だから、眼帯の海賊は「完結後の新たな旅路」を象徴する仕掛けでもあるのかも。「ただの少年の海洋冒険は始まりました」と尾田さんがワンパラのコラムで語っていたように、少年ジャンプのロゴマーク・ジャーニーは【さらなる旅】の始まりを予感させます。
例えば、『トリコ』の最終回も宇宙編の始まりを予感させる終わり方でしたが、『ONE PIECE』でも同様の結末が待っている?そのため前述の考察も踏まえると、眼帯の海賊は【宇宙編】をやはり匂わす存在だったのかも知れない。
パンダマンの正体は「眼帯の宇宙海賊」か?
ただルフィは【自由】を追い求める海賊でした。最後の最後で「どちらが上とか下とか」「誰かを打ち負かして終わる」という展開は描かれない気もします。
そこで鍵を握る新たなキャラクターが【パンダマン】。
パンダマンとは尾田さんが『キン肉マン』の超人コンテストに描いた悪魔超人。ワンピースのコミックスの裏表紙には必ず登場しているキャラクター。本編でも野次馬の中に確認できるなど、尾田さんにとってルフィ並に愛着を持つキャラクターがパンダマン。

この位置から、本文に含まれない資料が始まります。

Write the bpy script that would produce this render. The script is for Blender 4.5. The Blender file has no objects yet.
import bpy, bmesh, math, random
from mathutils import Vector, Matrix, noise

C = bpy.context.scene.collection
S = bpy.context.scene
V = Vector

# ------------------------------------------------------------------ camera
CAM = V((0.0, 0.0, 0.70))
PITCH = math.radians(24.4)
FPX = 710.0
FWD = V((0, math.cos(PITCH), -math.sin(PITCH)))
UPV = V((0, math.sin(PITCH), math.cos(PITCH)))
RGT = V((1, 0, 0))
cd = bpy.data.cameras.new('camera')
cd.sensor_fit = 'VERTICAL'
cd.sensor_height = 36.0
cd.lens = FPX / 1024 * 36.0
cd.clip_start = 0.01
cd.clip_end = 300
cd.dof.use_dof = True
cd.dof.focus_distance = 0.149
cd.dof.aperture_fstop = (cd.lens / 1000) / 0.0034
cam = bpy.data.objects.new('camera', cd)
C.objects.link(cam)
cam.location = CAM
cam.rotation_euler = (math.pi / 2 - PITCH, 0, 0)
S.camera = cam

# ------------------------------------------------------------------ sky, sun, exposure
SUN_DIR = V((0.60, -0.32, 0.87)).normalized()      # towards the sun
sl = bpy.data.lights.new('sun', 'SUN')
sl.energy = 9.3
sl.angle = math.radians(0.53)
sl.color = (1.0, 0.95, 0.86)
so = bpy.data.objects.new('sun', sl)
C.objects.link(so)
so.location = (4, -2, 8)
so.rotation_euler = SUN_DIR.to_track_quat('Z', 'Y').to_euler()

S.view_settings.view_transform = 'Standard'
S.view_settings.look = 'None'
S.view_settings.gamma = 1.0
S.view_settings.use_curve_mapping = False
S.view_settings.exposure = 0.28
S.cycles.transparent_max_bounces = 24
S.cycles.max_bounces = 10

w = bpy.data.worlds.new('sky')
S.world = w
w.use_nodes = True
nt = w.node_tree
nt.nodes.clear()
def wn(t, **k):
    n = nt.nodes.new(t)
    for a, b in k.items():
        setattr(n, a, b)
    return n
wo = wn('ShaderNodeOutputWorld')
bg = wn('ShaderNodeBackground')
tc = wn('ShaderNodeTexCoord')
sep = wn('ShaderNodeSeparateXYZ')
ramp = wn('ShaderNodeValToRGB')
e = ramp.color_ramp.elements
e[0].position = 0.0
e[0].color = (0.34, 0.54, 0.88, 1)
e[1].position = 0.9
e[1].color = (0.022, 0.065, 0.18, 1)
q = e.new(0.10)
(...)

事実、パンダマンの顔の模様も線を一つ引くだけで、あっという間に眼帯の海賊が出来上がってしまうキャラデザでした。だから、ワンピースのコミックス最終巻の裏表紙に【パンダマン風の眼帯の海賊】がお遊び感覚で最後に描かれるのかも知れない。
例えば、パンダマンはシャンクスやバギーと楽しげに肩を組む姿などが描かれていますが、コミックス最終巻ではルフィと眼帯のパンダが楽しげに肩を組む姿などが描かれるのか。
○眼帯のパンダマンとルフィが最後に地球を飛び立つ?
そして、パンダマンもまた実は【宇宙編】を匂わすキャラクターだったりします。
何故なら、パンダマンは「かぐや姫を見たことがある」から。かぐや姫はイム様≒不老不死説でも考察しましたが、『竹取物語』に登場する月人。
ワノ国編を振り返ると、光月日和が得意とする歌の名前が「つきひめ」でした。まさにかぐや姫を彷彿とさせる名前でした。何故、パンダマンはかぐや姫を見たことがあるのか?まさにパンダマンの正体は【月から来た宇宙海賊】だったからではないか?
パンダマンは竹やぶに捨てられてパンダに育てられた過去を持っているため、正確には月の宇宙海賊の子孫として地球に捨てられた存在だった?だから、ルフィは最後に「パンダマンと共に宇宙海賊として地球を飛び立つ」のかも知れない。